PUNCA.CO – Pernyataan Mendagri Tito Karnavian terkait persoalan empat pulau di Aceh Singkil, adalah bentuk kekeliruan yang sangat disayangkan. Empat pulau yang bukanlah wilayah abu-abu, tapi sudah lama secara historis sebagai bagian dari Provinsi Aceh.
Pernyataan agar Provinsi Aceh mengajukan gugatan ke PTUN bukan hanya menyulut emosi di tengah masyarakat Aceh, tapi juga memunculkan pertanyaan, mengapa wilayah yang sudah disepakati tahun 1992 antara Gubernur Aceh Ibrahim Hasan dan Gubernur Sumut Raja Inal Siregar, kini disahkan kepada Sumut, bukankah itu justru membuka ruang konflik yang tidak perlu?
DEMA FISIP UIN Ar-Raniry melihat ini sebagai bentuk pengabaian terhadap hak dan martabat masyarakat Aceh. Tidak hanya itu, komentar terbaru Mendagri Tito Karnavian dinilai menunjukkan ‘mental kolonial’, seperti yang disampaikan oleh Prof. Ahmad Humam Hamid beberapa waktu lalu. Seolah-olah Aceh bisa diperlakukan sebagai objek politik belaka tanpa mempertimbangkan sejarah dan perasaan masyarakatnya. Sikap semacam ini sangat berbahaya, apalagi mengingat Aceh adalah daerah yang memiliki latar sejarah konflik dan perdamaian yang belum genap dua dekade.
“Sebagai mahasiswa Aceh, kami menolak segala bentuk klaim sepihak, apalagi jika hanya berdasar pada argumen ‘kedekatan geografis’ tanpa melihat sisi historis.

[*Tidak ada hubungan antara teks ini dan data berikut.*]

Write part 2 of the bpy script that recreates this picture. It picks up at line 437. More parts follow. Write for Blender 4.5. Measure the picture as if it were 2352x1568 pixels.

Itu alasan lemah,” ujar Alqadri, Ketua DEMA FISIP UIN Ar-Raniry, Sabtu (14/6/2025).
Aceh memiliki otonomi khusus sesuai UU No. 11 Tahun 2006. Artinya, segala bentuk penataan wilayah harus melibatkan Pemerintah Aceh secara sah. Jika hal ini diabaikan, maka yang terjadi bukan hanya pelanggaran hukum, tapi juga penghinaan terhadap proses panjang perdamaian yang telah dibangun sejak MoU di Helsinki.
“Empat pulau itu milik Aceh. Titik. Tidak ada negosiasi terhadap persoalan wilayah teritorial. Jangan ubah batas kami demi kepentingan politik pusat. Ini bukan sekadar soal peta, tapi soal harga diri, sejarah, dan perjuangan,” tutup Alqadri.